As for accessories, we've been trying out Apple's iPhone 4 Dock which – as you might expect – works to charge and sync the smartphone, and also has a 3.5mm audio output for hooking up to your stereo. Thanks to the change in case shape, however, you won't be able to use a 3GS in the dock, even though the Dock Connector port is the same. The official Bumper, meanwhile, is more a rubber band than it is a true case: both the front and back are left entirely exposed, with the Bumper stretching around the stainless steel band alone. In a neat touch, the Bumper doesn't just use cut-outs for the volume and power buttons, but actually has integrated metal keys that press the true buttons underneath. We're not entirely sure how much protection it will give, but given they cut out any reception issues based on how you hold the iPhone 4, we can see Bumpers being a popular accessory. They and the iPhone 4 Dock are $29 each.

Wrap-up

The lingering question remains: despite the Steve Jobs hype and the Apple marketing, does the iPhone 4 continue to innovate or has the increasingly competitive smartphone market caught up to Cupertino's finest? There's no denying that, while the first-generation iPhone caught rivals unprepared, the segment as a whole has accelerated hugely in the intervening period. For consumers that's hardly a bad thing, of course, though the record-breaking sales (1.7m iPhone 4 to be exact) and huge queues indicate there's still a huge demand for Apple's offering.
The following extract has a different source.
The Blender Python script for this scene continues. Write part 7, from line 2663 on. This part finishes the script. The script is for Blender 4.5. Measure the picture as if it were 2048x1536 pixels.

That demand, and the support of the developer community, are a significant aspect in Apple's favor. A good example is the gyroscope, new to the iPhone 4 but lacking any native software that actually makes use of it: Apple is able to bundle that feature and know that third-party app producers will make it shine. Many may protest at the heavily curated nature of the App Store, but to consumers it offers the promise that whatever they load shouldn't leave their phone unstable. It's an element that, even as Android Market content rises in number, Google can't quite promise to users of their OS.

Factor in what's undoubtedly an attractive, appealing piece of hardware with excellent imaging skills, sufficient processor grunt to power the latest apps and games, and a display that puts most others to shame, and you're getting to a very tempting package. At the launch of the iPhone 3GS, the difficult question was whether 3G owners should upgrade to the new, faster device, and many couldn't quite justify the move. With the iPhone 4, however, it's a more clean-cut choice: yes, you can get much of the iOS4 experience on your existing iPhone, but there's also the brilliant Retina Display, far better camera and – antenna holding issues aside – improved wireless performance on offer from the new device.

Apple knows it can't afford to rest on its laurels – and they have to blame themselves in part for that; their own success has been a significant factor in driving the smartphone market – and the hardware capabilities of the iPhone 4 are part of a multi-stage approach that sees software releases as important as the physical device you sign a contract for. Our criticisms – such as the absence of photo editing or social network integration – are predominantly aspects that could be addressed in future iterations of iOS4, and it would be naive to assume Apple isn't already looking at where next to take the platform.

Out of the box, though, the iPhone 4 is one of the most polished, appealing smartphones on the market today. By boosting the camera, upgrading the screen and generally tightening up the whole user experience, Apple has neatly answered most of the complaints from previous models together with addressing some – like the Retina Display – we didn't even know we had. The antenna issue is frustrating, certainly, but unlikely to be a deal-breaker, and the improvement in battery life is more than welcome; moreover, there's something inherent in the iPhone 4 that goes beyond "just another" phone and demands you engage with it. Apple's approach to mobile continues to polarize opinion, but for those with the acquired taste the iPhone 4 is Cupertino's best yet and a strong contender for smartphone of 2010.